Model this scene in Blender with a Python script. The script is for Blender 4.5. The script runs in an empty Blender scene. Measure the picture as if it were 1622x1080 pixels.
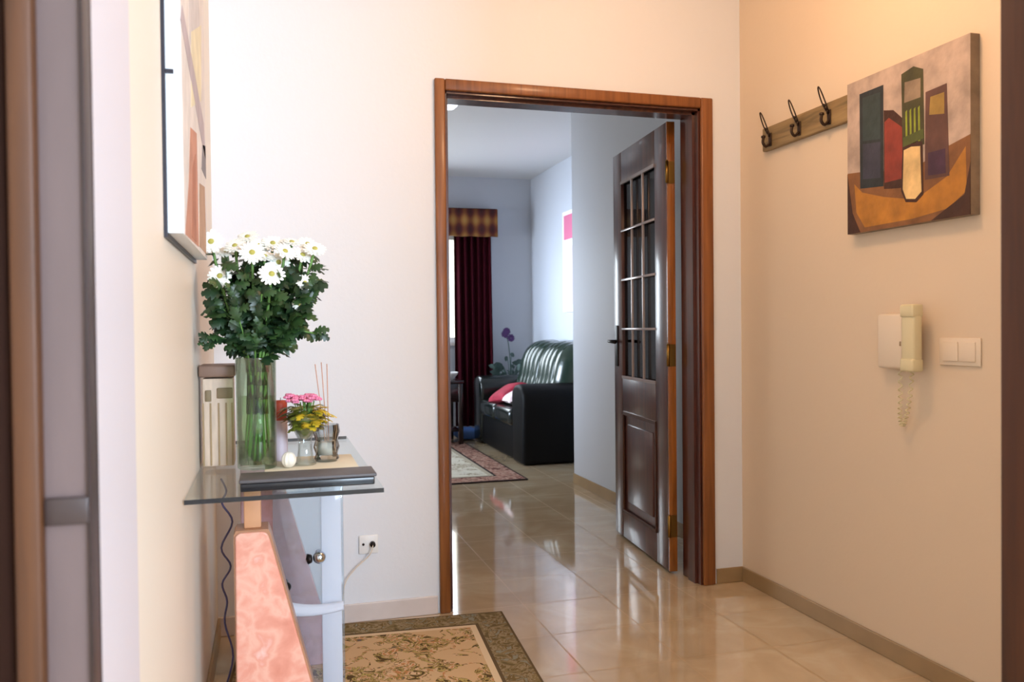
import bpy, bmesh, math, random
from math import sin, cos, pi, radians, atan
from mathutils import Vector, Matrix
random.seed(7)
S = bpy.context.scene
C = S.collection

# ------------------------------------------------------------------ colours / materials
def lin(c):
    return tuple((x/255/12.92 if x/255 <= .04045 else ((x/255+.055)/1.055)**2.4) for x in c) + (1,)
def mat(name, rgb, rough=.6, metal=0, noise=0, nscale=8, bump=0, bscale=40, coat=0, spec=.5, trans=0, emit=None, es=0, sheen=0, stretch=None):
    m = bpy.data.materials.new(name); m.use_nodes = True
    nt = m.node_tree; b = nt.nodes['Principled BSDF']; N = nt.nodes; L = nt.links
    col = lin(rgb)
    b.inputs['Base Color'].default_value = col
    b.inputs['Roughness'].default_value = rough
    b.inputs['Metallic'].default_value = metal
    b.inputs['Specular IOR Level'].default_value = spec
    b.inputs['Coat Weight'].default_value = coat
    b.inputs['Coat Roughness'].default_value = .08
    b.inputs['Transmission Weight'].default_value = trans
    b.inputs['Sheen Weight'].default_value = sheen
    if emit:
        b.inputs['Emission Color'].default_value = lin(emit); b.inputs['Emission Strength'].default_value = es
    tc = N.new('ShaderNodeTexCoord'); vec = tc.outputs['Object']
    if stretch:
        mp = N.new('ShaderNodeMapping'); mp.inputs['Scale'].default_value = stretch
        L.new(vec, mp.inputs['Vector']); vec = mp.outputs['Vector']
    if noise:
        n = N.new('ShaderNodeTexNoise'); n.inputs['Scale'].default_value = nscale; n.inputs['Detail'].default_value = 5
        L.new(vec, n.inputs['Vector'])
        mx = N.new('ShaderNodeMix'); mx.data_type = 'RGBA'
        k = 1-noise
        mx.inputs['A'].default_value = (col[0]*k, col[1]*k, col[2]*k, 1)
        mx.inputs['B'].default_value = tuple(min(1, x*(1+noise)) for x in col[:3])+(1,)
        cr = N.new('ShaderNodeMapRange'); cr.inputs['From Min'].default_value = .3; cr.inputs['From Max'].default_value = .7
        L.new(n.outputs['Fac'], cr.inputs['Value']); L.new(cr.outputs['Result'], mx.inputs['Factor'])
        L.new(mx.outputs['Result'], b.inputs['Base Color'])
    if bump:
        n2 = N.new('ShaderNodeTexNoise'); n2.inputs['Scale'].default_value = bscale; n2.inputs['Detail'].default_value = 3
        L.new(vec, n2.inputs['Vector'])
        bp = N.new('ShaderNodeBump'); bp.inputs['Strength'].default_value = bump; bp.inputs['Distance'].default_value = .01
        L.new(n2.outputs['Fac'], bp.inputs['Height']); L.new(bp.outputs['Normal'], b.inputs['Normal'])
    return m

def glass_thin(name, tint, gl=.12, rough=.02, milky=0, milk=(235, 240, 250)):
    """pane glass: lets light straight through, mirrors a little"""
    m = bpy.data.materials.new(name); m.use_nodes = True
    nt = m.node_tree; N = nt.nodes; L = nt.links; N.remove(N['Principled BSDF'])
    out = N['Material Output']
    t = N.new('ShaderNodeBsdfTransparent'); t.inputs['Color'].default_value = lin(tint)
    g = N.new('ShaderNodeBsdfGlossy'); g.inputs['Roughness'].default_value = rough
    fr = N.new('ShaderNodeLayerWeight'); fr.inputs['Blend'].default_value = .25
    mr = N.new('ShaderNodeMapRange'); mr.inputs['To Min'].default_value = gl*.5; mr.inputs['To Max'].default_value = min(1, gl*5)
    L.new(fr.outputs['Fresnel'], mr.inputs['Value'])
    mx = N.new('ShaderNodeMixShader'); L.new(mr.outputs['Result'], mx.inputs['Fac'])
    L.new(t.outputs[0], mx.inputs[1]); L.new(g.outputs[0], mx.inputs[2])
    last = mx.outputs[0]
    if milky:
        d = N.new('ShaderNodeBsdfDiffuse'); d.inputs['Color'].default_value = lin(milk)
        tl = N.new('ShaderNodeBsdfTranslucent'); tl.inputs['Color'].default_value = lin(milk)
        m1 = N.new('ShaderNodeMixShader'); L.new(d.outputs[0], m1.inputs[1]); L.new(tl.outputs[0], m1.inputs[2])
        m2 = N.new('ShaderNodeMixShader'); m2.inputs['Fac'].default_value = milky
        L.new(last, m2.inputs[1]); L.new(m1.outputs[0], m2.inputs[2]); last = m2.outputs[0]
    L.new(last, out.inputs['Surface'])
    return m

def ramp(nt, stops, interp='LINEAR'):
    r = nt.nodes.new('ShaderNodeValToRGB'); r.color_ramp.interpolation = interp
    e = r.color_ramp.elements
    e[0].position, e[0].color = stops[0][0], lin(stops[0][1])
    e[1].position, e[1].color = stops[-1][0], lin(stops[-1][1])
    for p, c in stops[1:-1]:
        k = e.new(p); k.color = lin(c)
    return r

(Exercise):
Leave the pictures out and output the rest of the listing exactly.

(Solution to the problem):
Model this scene in Blender with a Python script. The script is for Blender 4.5. The script runs in an empty Blender scene. Measure the picture as if it were 1622x1080 pixels.
import bpy, bmesh, math, random
from math import sin, cos, pi, radians, atan
from mathutils import Vector, Matrix
random.seed(7)
S = bpy.context.scene
C = S.collection

# ------------------------------------------------------------------ colours / materials
def lin(c):
    return tuple((x/255/12.92 if x/255 <= .04045 else ((x/255+.055)/1.055)**2.4) for x in c) + (1,)
def mat(name, rgb, rough=.6, metal=0, noise=0, nscale=8, bump=0, bscale=40, coat=0, spec=.5, trans=0, emit=None, es=0, sheen=0, stretch=None):
    m = bpy.data.materials.new(name); m.use_nodes = True
    nt = m.node_tree; b = nt.nodes['Principled BSDF']; N = nt.nodes; L = nt.links
    col = lin(rgb)
    b.inputs['Base Color'].default_value = col
    b.inputs['Roughness'].default_value = rough
    b.inputs['Metallic'].default_value = metal
    b.inputs['Specular IOR Level'].default_value = spec
    b.inputs['Coat Weight'].default_value = coat
    b.inputs['Coat Roughness'].default_value = .08
    b.inputs['Transmission Weight'].default_value = trans
    b.inputs['Sheen Weight'].default_value = sheen
    if emit:
        b.inputs['Emission Color'].default_value = lin(emit); b.inputs['Emission Strength'].default_value = es
    tc = N.new('ShaderNodeTexCoord'); vec = tc.outputs['Object']
    if stretch:
        mp = N.new('ShaderNodeMapping'); mp.inputs['Scale'].default_value = stretch
        L.new(vec, mp.inputs['Vector']); vec = mp.outputs['Vector']
    if noise:
        n = N.new('ShaderNodeTexNoise'); n.inputs['Scale'].default_value = nscale; n.inputs['Detail'].default_value = 5
        L.new(vec, n.inputs['Vector'])
        mx = N.new('ShaderNodeMix'); mx.data_type = 'RGBA'
        k = 1-noise
        mx.inputs['A'].default_value = (col[0]*k, col[1]*k, col[2]*k, 1)
        mx.inputs['B'].default_value = tuple(min(1, x*(1+noise)) for x in col[:3])+(1,)
        cr = N.new('ShaderNodeMapRange'); cr.inputs['From Min'].default_value = .3; cr.inputs['From Max'].default_value = .7
        L.new(n.outputs['Fac'], cr.inputs['Value']); L.new(cr.outputs['Result'], mx.inputs['Factor'])
        L.new(mx.outputs['Result'], b.inputs['Base Color'])
    if bump:
        n2 = N.new('ShaderNodeTexNoise'); n2.inputs['Scale'].default_value = bscale; n2.inputs['Detail'].default_value = 3
        L.new(vec, n2.inputs['Vector'])
        bp = N.new('ShaderNodeBump'); bp.inputs['Strength'].default_value = bump; bp.inputs['Distance'].default_value = .01
        L.new(n2.outputs['Fac'], bp.inputs['Height']); L.new(bp.outputs['Normal'], b.inputs['Normal'])
    return m

def glass_thin(name, tint, gl=.12, rough=.02, milky=0, milk=(235, 240, 250)):
    """pane glass: lets light straight through, mirrors a little"""
    m = bpy.data.materials.new(name); m.use_nodes = True
    nt = m.node_tree; N = nt.nodes; L = nt.links; N.remove(N['Principled BSDF'])
    out = N['Material Output']
    t = N.new('ShaderNodeBsdfTransparent'); t.inputs['Color'].default_value = lin(tint)
    g = N.new('ShaderNodeBsdfGlossy'); g.inputs['Roughness'].default_value = rough
    fr = N.new('ShaderNodeLayerWeight'); fr.inputs['Blend'].default_value = .25
    mr = N.new('ShaderNodeMapRange'); mr.inputs['To Min'].default_value = gl*.5; mr.inputs['To Max'].default_value = min(1, gl*5)
    L.new(fr.outputs['Fresnel'], mr.inputs['Value'])
    mx = N.new('ShaderNodeMixShader'); L.new(mr.outputs['Result'], mx.inputs['Fac'])
    L.new(t.outputs[0], mx.inputs[1]); L.new(g.outputs[0], mx.inputs[2])
    last = mx.outputs[0]
    if milky:
        d = N.new('ShaderNodeBsdfDiffuse'); d.inputs['Color'].default_value = lin(milk)
        tl = N.new('ShaderNodeBsdfTranslucent'); tl.inputs['Color'].default_value = lin(milk)
        m1 = N.new('ShaderNodeMixShader'); L.new(d.outputs[0], m1.inputs[1]); L.new(tl.outputs[0], m1.inputs[2])
        m2 = N.new('ShaderNodeMixShader'); m2.inputs['Fac'].default_value = milky
        L.new(last, m2.inputs[1]); L.new(m1.outputs[0], m2.inputs[2]); last = m2.outputs[0]
    L.new(last, out.inputs['Surface'])
    return m

def ramp(nt, stops, interp='LINEAR'):
    r = nt.nodes.new('ShaderNodeValToRGB'); r.color_ramp.interpolation = interp
    e = r.color_ramp.elements
    e[0].position, e[0].color = stops[0][0], lin(stops[0][1])
    e[1].position, e[1].color = stops[-1][0], lin(stops[-1][1])
    for p, c in stops[1:-1]:
        k = e.new(p); k.color = lin(c)
    return r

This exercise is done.